1013 kursiyer ve çok çeşitli kursları var. Yazsam buraya sığmaz ama ben müzik grubunu gözüme kestirdim. Bir de bize mini bir konser verince tam oldu. Solistleri Elvan Yılmaz adında genç bir kız. Jeoloji mezunu. Gitar çalıyor ve grubun solistliğini yapıyor. Hem sesi hem kendi güzel.
Burak Hoca, önümüzdeki yıl müzik eğitimi konusunda piyano, ney, keman, bağlama ve gitarın yanı sıra şan ve ses eğitimi olmak üzere dalları genişleteceklerini söylüyor. Gençlerin sanata gösterdiği ilgi çok güzel Bayrampaşa’da…
İsmail Bey’den, Tayyip Bey’in bu tarz çalışmaların artması için teşvik ettiğini de öğreniyorum bu arada.

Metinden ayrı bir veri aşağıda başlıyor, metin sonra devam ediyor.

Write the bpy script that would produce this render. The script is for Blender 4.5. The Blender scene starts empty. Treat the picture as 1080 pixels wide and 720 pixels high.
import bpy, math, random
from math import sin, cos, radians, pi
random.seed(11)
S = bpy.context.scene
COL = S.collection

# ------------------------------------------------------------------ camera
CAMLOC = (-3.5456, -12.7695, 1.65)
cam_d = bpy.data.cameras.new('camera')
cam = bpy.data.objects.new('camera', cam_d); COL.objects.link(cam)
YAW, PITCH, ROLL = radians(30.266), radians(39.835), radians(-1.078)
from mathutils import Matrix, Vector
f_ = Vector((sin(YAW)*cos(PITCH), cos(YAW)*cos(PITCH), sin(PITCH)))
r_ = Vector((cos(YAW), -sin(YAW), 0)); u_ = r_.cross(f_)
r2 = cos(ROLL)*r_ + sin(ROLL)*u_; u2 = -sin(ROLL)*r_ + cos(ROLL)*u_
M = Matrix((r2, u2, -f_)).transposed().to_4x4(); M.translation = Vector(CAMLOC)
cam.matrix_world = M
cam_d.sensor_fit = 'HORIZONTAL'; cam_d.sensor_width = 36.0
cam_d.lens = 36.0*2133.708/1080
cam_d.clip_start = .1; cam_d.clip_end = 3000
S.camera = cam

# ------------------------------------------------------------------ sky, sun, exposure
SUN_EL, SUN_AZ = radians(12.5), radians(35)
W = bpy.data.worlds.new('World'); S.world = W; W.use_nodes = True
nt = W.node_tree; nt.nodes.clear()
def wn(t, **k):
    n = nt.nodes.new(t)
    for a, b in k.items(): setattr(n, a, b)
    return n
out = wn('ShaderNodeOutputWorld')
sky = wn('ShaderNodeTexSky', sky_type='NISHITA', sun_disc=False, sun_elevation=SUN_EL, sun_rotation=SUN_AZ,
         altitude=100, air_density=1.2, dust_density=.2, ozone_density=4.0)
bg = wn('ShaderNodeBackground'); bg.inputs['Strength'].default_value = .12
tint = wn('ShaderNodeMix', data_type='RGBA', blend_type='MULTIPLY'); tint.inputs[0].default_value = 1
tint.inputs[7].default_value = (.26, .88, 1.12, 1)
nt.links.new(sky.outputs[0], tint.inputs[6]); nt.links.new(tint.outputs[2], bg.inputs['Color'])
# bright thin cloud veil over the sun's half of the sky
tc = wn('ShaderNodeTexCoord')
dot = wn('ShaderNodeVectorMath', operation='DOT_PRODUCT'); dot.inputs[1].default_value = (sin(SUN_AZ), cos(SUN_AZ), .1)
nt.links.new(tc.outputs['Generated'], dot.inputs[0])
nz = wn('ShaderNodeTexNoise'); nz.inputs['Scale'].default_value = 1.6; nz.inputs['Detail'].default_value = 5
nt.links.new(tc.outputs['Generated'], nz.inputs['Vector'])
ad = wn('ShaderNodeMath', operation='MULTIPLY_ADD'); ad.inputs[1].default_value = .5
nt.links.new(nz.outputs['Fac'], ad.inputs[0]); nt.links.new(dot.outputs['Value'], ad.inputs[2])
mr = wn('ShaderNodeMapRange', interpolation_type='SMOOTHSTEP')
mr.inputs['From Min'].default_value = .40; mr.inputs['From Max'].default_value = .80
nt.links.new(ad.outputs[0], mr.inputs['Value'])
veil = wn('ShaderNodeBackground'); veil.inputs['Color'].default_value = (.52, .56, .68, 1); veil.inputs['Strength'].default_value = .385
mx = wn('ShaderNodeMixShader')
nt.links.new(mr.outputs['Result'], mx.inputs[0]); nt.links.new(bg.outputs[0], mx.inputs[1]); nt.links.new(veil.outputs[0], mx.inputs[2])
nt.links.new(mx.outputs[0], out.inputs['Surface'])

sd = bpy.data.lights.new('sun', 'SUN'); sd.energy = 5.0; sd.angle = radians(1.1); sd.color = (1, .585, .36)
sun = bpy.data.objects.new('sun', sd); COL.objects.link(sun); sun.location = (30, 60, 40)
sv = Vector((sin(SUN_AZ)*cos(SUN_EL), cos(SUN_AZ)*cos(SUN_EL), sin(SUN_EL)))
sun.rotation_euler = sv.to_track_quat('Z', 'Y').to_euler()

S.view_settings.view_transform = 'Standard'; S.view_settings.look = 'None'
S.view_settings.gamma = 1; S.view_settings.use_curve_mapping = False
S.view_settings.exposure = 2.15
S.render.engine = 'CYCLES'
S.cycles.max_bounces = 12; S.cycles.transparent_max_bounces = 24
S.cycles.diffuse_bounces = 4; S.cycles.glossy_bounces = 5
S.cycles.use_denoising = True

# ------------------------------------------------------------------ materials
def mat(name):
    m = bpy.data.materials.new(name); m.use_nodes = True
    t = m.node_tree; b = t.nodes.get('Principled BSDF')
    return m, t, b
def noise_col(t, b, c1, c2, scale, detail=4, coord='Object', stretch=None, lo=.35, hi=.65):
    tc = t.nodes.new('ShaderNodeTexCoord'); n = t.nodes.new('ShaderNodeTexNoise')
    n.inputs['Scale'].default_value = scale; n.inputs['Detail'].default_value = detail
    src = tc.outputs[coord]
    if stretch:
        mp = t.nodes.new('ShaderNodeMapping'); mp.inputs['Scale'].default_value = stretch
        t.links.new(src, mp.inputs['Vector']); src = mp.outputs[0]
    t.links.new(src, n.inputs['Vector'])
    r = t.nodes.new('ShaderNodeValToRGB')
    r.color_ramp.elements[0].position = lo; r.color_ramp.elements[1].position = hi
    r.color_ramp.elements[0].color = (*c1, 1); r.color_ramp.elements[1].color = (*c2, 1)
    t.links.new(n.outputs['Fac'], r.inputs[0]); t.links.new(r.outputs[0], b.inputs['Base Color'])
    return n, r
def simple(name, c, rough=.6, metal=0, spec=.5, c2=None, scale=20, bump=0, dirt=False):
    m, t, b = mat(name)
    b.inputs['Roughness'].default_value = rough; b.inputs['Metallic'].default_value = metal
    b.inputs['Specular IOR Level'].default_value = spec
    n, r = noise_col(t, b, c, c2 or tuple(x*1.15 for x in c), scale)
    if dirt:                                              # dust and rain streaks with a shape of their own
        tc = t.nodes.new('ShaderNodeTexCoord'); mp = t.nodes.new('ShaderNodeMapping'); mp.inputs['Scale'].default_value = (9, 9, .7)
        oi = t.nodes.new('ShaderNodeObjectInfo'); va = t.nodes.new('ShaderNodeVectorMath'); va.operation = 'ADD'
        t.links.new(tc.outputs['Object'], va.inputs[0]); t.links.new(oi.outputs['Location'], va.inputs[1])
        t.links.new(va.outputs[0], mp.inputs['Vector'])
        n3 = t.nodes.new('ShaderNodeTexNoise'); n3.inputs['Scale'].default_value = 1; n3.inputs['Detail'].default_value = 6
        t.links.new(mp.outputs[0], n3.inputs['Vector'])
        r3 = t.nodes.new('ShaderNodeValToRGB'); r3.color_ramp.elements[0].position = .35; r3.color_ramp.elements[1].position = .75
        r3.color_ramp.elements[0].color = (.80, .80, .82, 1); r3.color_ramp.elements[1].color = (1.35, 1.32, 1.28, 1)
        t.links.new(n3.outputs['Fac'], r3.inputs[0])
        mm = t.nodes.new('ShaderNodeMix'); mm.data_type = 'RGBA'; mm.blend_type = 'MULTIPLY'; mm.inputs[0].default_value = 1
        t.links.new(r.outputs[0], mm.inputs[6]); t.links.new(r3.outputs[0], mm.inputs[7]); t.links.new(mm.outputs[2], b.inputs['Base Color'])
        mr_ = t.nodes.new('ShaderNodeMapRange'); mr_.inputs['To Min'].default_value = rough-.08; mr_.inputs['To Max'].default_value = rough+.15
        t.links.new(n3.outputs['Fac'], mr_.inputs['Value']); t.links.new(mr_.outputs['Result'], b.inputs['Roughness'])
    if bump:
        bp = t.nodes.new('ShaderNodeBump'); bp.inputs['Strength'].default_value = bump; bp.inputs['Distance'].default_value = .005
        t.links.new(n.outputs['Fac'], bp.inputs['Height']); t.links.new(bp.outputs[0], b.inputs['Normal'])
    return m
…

Kafamda bir sürü yapılmak üzere kurulmuş hayallerle ayrılıyoruz BAYGEM’den.
Rotamızı Bayrampaşa Ada Park’ta hizmete yeni açılan ve ağırlıklı olarak engelli gençlerin çalıştığı Sevgi Cafe’ye çeviriyoruz. Burasının açılış hikâyesini şöyle anlatıyor İsmail Bey; Belediye Başkanı Atilla Aydıner, bir programda engelli gençlerin çalışabileceği bir kafe açma sözü vermiş. Engelli gençler bu sözün peşini bırakmamış ve nihayet kafelerini açtırmışlar. Sistemleri biraz farklı çalışıyor.
Sevgi Cafe’de çalışacak engelli ve engelsiz bireyleri Belediye’nin Fizik Tedavi Merkezi’ndeki Psikologlar onaylıyor ve takiplerini yapıyor.
Sevgi Cafe’de 22 engelli, 4 engelsiz çalışan var. Down sendromlu, fiziksel engelli ve işitme engelli gençler çalışıyor. Engelli çalışan sayısının çok olmasının sebebi 4’er saat çalışıyor olmaları.
Çalışanları ve aşçılarıyla genç bir ekipleri var. Ben oradayken Sevgi Cafe’de çalışan işitme engelli bir genç kız babasıyla çay içmek için gelmişti. “İzin gününde neden buraya geldin?” dediğimde “Seviyorum burayı.” cevabını verdi. Engelli çalışanların aidiyet hisleri çok yüksek oluyor ve bu da çalıştıkları kurum için büyük bir avantaj.
Şimdilik Bayrampaşa’dan aktaracaklarım bunlar. Pazar için takipteyim, düzelene kadar işin peşini bırakmayacağım J
Şahsen hizmet olarak Belediyemin sanatla ilgili çalışmalarından onur duydum. Bayrampaşa Belediye Başkanı Atilla Bey’in nezdinde tüm çalışanlarına teşekkür ederim.